Characters established, the film then becomes a series of silly situational sketches that fail to mold a cohesive narrative.

By the film`s end, all characters involved remain relegated to archetypes whose characters can be summarized in a phrase or two. There`s the jilted lover, her philandering beau and the free-spirited man the heroine eventually falls in love with.

We really don`t know how Sophie and Gordon, the other leading man played by popular Taiwanese singer-actor Yao Chen, fall in love.

We only know that they`ve spent time together through a series of vacuous montages of the two doing things that the romantic comedy formula requires them to do.

The film also includes the obligatory "Pretty Woman" sequence where Sophie is seen trying on different outfits at a department store to the tune of a Chinese cover of a popular Korean pop song while her man watches.

The film`s first-time director Eva Jin seems hell bent on proving to the viewers that Beijing is a lot like London or Manhattan.
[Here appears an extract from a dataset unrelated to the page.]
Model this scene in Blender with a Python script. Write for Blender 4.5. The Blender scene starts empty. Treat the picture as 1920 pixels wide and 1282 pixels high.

She overuses sets through gaudy art direction far detached from reality and stays away from filming busy streets to avoid reminding us that this is China.

We all know that country is on the fast track towards prosperity, but locals who watch the film will no doubt ask themselves where the heck it was filmed.

Had the film`s aim been set in an otherworldly universe like the French film "Amelie," the fantasy aesthetic might have been appropriate.

But romantic comedies, however far from reality they usually are, must still be set in environments we can easily identify. Here the lack of realism becomes a distraction. This might be due to the fact that the director`s previous job was tied to the comic book world, which also explains why the film is just a collection of situations, rather than a movie with a beginning, middle and end.